Cleaning Process Shows Increased Performance on Micromachined Parts
Vacuum cycling nucleation (VCN) is a technology being used to enhance the transfer of material to or from the surface of a solid. The process is accomplished by reducing the total pressure in a controlled environmental chamber containing a part submerged in a liquid, to below the vapor pressure of the liquid.
Edited by Lori Beckman
Vacuum cycling nucleation (VCN) by Vacuum Processing Systems is a technology being used to enhance the transfer of material to or from the surface of a solid. The process is accomplished by reducing the total pressure in a controlled environmental chamber containing a part submerged in a liquid, to below the vapor pressure of the liquid.
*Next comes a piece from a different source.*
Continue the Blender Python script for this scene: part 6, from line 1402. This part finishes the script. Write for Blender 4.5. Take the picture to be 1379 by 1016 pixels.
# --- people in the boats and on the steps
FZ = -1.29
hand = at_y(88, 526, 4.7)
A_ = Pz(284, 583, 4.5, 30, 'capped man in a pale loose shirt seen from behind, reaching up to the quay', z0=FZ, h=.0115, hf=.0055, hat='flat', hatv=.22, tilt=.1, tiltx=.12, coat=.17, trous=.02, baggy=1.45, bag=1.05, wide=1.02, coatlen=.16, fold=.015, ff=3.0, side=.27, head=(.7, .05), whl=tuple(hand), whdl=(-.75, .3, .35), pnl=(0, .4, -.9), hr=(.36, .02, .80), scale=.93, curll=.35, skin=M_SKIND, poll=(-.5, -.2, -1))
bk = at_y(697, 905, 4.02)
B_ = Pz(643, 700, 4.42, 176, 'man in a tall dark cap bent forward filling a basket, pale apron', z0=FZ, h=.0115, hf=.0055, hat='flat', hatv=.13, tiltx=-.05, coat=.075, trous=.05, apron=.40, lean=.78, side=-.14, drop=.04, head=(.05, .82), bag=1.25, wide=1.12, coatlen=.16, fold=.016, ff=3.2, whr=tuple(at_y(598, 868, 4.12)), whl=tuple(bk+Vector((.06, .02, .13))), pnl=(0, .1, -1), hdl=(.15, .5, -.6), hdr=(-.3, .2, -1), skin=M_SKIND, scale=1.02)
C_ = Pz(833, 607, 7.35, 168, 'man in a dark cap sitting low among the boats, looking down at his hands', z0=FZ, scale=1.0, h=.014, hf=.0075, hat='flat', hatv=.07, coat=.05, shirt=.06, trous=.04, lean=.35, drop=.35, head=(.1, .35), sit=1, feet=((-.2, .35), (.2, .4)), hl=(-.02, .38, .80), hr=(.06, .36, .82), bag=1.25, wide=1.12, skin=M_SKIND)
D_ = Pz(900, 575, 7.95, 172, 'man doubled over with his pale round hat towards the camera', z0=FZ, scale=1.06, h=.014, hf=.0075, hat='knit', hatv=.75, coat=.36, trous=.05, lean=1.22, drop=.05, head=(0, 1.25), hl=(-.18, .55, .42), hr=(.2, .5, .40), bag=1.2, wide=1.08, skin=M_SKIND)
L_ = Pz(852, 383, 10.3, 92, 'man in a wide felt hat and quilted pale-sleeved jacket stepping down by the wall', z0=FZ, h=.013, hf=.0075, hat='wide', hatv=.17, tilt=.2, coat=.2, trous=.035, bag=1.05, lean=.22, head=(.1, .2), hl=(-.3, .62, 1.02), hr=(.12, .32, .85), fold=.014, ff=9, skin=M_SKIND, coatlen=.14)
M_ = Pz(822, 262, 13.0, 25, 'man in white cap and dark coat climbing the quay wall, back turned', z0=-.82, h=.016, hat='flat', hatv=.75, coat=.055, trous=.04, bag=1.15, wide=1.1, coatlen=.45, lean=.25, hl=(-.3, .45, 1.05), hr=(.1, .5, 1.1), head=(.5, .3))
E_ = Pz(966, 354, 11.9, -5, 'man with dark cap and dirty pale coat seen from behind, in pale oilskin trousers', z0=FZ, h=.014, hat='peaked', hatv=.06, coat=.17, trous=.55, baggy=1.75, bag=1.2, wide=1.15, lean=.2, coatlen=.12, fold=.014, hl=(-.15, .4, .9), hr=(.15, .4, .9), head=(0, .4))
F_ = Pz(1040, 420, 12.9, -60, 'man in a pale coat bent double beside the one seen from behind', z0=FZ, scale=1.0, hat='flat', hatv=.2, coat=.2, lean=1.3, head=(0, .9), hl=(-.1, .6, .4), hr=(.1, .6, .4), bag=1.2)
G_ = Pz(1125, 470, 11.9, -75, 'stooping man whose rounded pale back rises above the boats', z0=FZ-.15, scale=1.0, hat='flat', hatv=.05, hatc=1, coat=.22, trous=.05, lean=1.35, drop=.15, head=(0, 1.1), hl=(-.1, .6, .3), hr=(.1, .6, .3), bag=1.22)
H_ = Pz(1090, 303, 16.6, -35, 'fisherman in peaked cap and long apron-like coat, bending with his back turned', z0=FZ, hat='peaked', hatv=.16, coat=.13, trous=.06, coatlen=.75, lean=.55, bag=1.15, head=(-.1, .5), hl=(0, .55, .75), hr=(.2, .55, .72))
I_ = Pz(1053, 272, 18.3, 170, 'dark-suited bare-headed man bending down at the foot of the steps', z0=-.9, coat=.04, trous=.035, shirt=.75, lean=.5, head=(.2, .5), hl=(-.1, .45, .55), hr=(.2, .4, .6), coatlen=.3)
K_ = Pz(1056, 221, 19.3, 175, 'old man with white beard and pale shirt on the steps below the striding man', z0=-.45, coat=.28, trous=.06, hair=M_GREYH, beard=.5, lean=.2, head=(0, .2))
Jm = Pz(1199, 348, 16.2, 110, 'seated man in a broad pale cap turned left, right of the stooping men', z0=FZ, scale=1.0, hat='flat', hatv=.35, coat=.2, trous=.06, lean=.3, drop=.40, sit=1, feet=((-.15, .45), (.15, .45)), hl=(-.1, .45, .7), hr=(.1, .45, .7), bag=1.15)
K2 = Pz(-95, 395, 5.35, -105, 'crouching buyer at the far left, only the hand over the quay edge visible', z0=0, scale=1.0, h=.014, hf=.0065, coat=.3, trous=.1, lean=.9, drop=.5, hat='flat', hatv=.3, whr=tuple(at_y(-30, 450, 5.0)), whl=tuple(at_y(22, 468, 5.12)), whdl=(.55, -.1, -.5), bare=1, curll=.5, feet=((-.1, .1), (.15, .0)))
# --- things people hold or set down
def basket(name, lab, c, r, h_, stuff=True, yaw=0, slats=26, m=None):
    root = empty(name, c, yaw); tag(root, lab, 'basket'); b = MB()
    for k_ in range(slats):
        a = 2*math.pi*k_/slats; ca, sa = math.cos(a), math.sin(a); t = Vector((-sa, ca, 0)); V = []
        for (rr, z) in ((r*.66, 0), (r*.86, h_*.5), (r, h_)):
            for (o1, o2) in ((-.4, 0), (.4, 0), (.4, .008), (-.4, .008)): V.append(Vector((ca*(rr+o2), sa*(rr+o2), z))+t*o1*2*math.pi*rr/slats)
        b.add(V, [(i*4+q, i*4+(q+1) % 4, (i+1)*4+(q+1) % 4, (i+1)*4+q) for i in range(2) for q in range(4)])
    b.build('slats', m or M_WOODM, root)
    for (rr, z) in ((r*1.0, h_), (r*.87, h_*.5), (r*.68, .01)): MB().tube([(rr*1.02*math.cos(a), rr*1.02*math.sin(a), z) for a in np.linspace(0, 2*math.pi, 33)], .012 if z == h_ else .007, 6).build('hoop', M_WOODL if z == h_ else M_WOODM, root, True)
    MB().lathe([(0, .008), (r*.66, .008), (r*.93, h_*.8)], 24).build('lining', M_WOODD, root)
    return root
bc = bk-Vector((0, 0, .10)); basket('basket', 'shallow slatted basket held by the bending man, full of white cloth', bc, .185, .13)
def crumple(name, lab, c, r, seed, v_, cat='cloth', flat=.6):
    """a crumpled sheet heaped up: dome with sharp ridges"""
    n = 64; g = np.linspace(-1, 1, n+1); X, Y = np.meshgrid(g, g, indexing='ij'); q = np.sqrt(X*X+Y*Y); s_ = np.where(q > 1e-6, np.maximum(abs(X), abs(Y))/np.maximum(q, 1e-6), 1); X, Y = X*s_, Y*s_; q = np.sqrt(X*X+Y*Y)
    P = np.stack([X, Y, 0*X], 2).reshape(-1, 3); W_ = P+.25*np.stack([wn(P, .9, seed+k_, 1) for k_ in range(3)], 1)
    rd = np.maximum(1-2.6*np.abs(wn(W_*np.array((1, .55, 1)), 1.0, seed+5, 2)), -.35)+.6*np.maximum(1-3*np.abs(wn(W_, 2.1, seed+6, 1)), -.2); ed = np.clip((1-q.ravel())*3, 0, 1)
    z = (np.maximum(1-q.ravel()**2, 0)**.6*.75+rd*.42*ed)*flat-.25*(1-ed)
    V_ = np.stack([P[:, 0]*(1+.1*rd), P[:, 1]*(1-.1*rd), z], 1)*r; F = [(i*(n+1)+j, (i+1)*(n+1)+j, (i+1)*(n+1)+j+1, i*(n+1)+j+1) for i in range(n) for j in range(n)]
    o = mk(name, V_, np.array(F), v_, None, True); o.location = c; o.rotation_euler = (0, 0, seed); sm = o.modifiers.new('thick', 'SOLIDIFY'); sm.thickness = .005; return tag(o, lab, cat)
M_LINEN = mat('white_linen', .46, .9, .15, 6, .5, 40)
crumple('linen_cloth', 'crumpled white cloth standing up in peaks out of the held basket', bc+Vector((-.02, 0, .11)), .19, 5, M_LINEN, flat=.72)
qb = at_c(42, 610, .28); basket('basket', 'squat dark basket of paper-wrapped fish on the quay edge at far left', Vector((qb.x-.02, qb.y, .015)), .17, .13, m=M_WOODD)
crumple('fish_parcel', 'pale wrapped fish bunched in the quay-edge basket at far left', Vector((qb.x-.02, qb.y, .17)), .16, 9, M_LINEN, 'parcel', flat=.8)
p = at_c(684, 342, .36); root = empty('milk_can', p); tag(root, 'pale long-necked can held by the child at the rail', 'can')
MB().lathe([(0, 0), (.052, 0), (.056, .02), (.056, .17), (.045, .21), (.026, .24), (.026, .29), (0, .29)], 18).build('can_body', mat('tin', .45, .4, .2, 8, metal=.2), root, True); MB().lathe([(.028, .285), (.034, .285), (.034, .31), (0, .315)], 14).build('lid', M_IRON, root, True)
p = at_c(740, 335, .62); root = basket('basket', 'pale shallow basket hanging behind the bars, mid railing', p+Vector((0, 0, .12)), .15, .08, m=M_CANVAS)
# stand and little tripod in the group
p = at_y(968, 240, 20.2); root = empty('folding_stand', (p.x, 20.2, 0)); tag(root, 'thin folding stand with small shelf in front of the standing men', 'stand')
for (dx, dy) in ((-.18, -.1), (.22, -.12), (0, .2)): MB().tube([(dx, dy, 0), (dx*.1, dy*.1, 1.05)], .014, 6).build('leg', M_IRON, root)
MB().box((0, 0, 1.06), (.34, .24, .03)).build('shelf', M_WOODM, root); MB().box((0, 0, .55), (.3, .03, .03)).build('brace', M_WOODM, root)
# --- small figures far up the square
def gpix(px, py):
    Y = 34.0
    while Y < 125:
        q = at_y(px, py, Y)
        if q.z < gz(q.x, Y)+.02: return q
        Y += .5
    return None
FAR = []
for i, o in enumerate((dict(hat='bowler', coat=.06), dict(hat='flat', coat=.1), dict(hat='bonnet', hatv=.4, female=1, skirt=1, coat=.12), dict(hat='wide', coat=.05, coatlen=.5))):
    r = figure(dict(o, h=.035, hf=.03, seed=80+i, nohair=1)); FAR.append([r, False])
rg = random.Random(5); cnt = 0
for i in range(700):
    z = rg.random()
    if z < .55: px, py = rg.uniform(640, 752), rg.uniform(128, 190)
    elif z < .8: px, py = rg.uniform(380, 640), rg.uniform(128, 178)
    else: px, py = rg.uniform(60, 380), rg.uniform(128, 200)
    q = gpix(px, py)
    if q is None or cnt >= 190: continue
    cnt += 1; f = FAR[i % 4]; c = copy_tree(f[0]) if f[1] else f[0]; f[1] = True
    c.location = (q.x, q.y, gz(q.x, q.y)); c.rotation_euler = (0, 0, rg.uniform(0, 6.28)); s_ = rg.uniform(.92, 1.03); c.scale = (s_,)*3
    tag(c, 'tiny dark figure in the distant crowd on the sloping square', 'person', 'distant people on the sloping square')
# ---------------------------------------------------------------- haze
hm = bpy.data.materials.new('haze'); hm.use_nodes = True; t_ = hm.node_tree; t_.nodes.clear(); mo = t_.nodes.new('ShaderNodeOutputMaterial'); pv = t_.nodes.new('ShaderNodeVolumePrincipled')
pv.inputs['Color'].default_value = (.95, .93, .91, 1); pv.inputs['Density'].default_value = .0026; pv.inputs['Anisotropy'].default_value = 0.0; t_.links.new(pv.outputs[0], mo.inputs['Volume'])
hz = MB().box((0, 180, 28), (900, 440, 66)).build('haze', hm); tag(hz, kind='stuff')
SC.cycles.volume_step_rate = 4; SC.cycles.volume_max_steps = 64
The process results in the formation of vapor bubbles at the solid part’s surface where typically nucleation sites for bubble formation can be found in the form of imperfections, crevices or foreign particle material. Since boiling vapor bubbles form at surface crevices and imperfections, the vacuum nucleation bubbles are selective by nucleating at particles on the surface, thus enhancing particle detachment from the surface. When the bubbles are collapsed, the imploding bubble releases a large amount of localized energy. The growing and collapsing of bubbles is repeated approximately 60 times per minute by modulating the vacuum and pressure cycle.
The VCN process can be used with aqueous or solvent chemistry. Although the process is surface active, it has shown itself to be non-damaging to part surfaces.